Le bilinguisme est sans aucun doute un gros avantage, pas seulement sur le plan linguistique : une personne qui a grandi en Allemagne, dans un contexte étranger, a été presque nécessairement sensibilisée à des cultures différentes. Il est alors plus facile de comprendre la situation de certaines personnes et d’accéder à certaines communautés.

L’association s’engage dans de nombreuses manifestations, projets et initiatives pour une couverture médiatique équilibrée et s’oppose à la discrimination ainsi qu’à la haine sur le web. Une tâche qui, en raison de l’évolution toujours plus fulgurante de la toile, semble revenir à se battre contre des moulins à vent.

La haine est une autre forme de la peur. Notre société se trouve dans un processus de transformation qui fait peur à beaucoup de gens, et ceux-ci ne savent pas comment réagir. C’est alors qu’apparaît un parti populiste comme Alternative pour l’Allemagne (AfD) qui déclare : « Les responsables, ce sont les réfugiés. » La colère et le dénigrement se trouvent ainsi exacerbés dans les réseaux sociaux. Voilà pourquoi notre association participe activement à la campagne « No Hate Speech » (Contre les discours haineux) du Conseil de l’Europe. C’est aussi avec humour que nous voulons sensibiliser les jeunes gens et les acteurs des médias sur la façon de parler des discriminations sur le web et les réseaux sociaux en leur montrant comment il est possible de se défendre. Nous voulons donner un signal contre la haine.
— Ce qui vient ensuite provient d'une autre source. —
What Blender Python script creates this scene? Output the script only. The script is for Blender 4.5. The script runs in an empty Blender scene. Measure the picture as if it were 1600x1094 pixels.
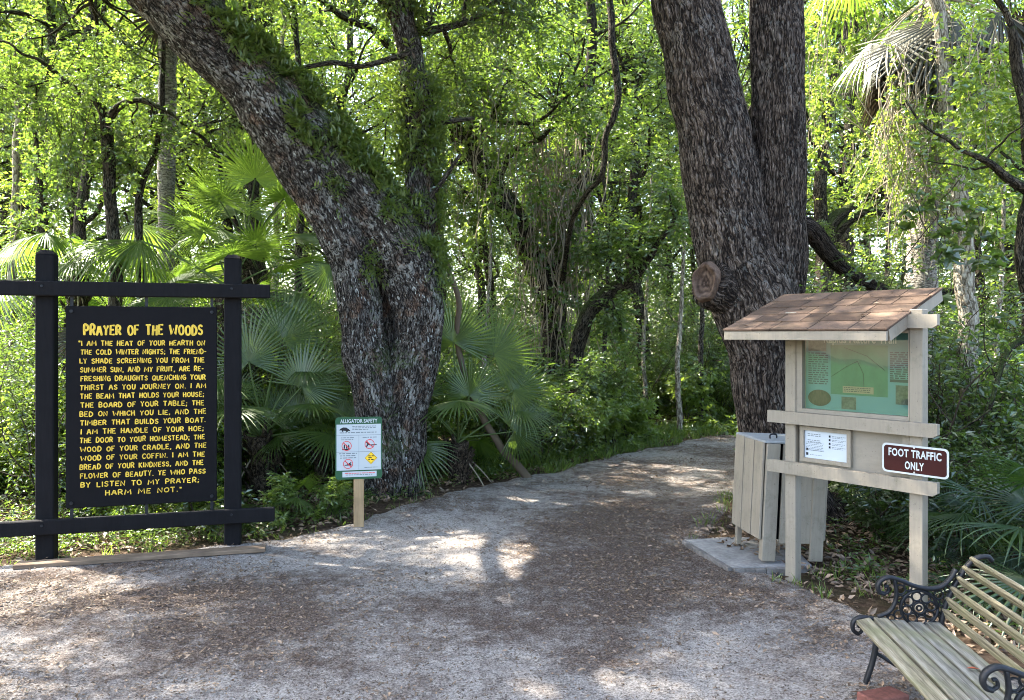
import bpy, bmesh, math, random
import numpy as np
from mathutils import Vector, Matrix

# ------------------------------------------------------------------ camera, sky, sun, exposure
S = bpy.context.scene
COL = S.collection
R = math.radians
EYE, FPX, HOR = 1.92, 1200.0, 522.0          # eye height (m), focal length and horizon row in photo pixels
cam_d = bpy.data.cameras.new("camera")
cam = bpy.data.objects.new("camera", cam_d)
COL.objects.link(cam)
cam.location = (0, 0, EYE)
cam.rotation_euler = (R(90), 0, 0)
cam_d.sensor_width = 36
cam_d.lens = 36 * FPX / 1600
cam_d.shift_y = -25 / 1600
cam_d.clip_start = 0.05
cam_d.clip_end = 500
S.camera = cam

SUN_AZ = Vector((-0.90, 0.44, 0)).normalized()   # ground direction towards the sun
SUN_EL = R(50)
world = bpy.data.worlds.new("World")
S.world = world
world.use_nodes = True
nt = world.node_tree
for n_ in list(nt.nodes):
    nt.nodes.remove(n_)
sky = nt.nodes.new("ShaderNodeTexSky")
sky.sky_type = 'NISHITA'
sky.sun_disc = False
sky.sun_elevation = SUN_EL
sky.sun_rotation = math.atan2(SUN_AZ.x, SUN_AZ.y)
sky.air_density = 1.0
sky.dust_density = 3.0
sky.ozone_density = 1.0
bg = nt.nodes.new("ShaderNodeBackground")
bg.inputs[1].default_value = 0.15
wo = nt.nodes.new("ShaderNodeOutputWorld")
nt.links.new(sky.outputs[0], bg.inputs[0])
nt.links.new(bg.outputs[0], wo.inputs[0])

sun_d = bpy.data.lights.new("sun", 'SUN')
sun_d.energy = 4.7
sun_d.angle = R(0.53)
sun_d.color = (1.0, 0.94, 0.84)
sun = bpy.data.objects.new("sun", sun_d)
COL.objects.link(sun)
sun.location = (-20, 10, 30)
to_sun = Vector((SUN_AZ.x * math.cos(SUN_EL), SUN_AZ.y * math.cos(SUN_EL), math.sin(SUN_EL)))
sun.rotation_euler = to_sun.to_track_quat('Z', 'Y').to_euler()

S.view_settings.view_transform = 'Standard'
S.view_settings.look = 'None'
S.view_settings.exposure = 3.05
S.view_settings.gamma = 1.0
S.view_settings.use_curve_mapping = False
cy = S.cycles
cy.max_bounces = 6
cy.diffuse_bounces = 3
cy.pixel_filter_type = 'BLACKMAN_HARRIS'
cy.filter_width = 1.0
cy.denoising_input_passes = 'RGB_ALBEDO_NORMAL'
cy.glossy_bounces = 2
cy.transmission_bounces = 4
cy.transparent_max_bounces = 6
cy.caustics_reflective = False
cy.caustics_refractive = False
cy.sample_clamp_indirect = 6.0
cy.use_denoising = True
cy.use_adaptive_sampling = True
cy.adaptive_threshold = 0.02

# ------------------------------------------------------------------ helpers
def P(px, py, d):
    """a point seen at photo pixel px, py and d metres away, as world coordinates"""
    return np.array([(px - 800) / FPX * d, d, EYE - (py - HOR) / FPX * d])

def unit(v):
    return v / np.maximum(np.linalg.norm(v, axis=-1, keepdims=True), 1e-9)

_perm = np.random.RandomState(7).permutation(256)
_grad = unit(np.random.RandomState(8).normal(size=(256, 3)))
def pnoise(p):
    p = np.asarray(p, float)
    i = np.floor(p).astype(int); f = p - i
    u = f * f * f * (f * (f * 6 - 15) + 10)
    out = np.zeros(len(p))
    for dx in (0, 1):
        for dy in (0, 1):
            for dz in (0, 1):
                h = _perm[(_perm[(_perm[(i[:, 0] + dx) & 255] + i[:, 1] + dy) & 255] + i[:, 2] + dz) & 255]
                g = _grad[h]
                dot = g[:, 0] * (f[:, 0] - dx) + g[:, 1] * (f[:, 1] - dy) + g[:, 2] * (f[:, 2] - dz)
                out += dot * np.where(dx, u[:, 0], 1 - u[:, 0]) * np.where(dy, u[:, 1], 1 - u[:, 1]) * np.where(dz, u[:, 2], 1 - u[:, 2])
    return out * 1.6

def n2(x, y, s, seed=0.0):
    x = np.asarray(x, float).ravel(); y = np.asarray(y, float).ravel()
    return pnoise(np.stack([x * s, y * s, np.full(len(x), seed + 0.37)], 1))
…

Vidéo de l’association Les Nouveaux acteurs allemands des médias : cours d’allemand de Jilet Ayse.
 

Dr. Chadi Bahouth est journaliste indépendant, professeur, politologue et vice-président de l’association Les Nouveaux acteurs allemands des médias. D’origine libano-palestinienne, il travaille notamment comme rédacteur et animateur pour la radio et le print/online. Il s’est spécialisé sur les sujets relatifs aux migrations, à l’intégration, aux relations internationales ainsi qu’aux conflits du Proche-Orient et à ceux qui sont liés aux ressources.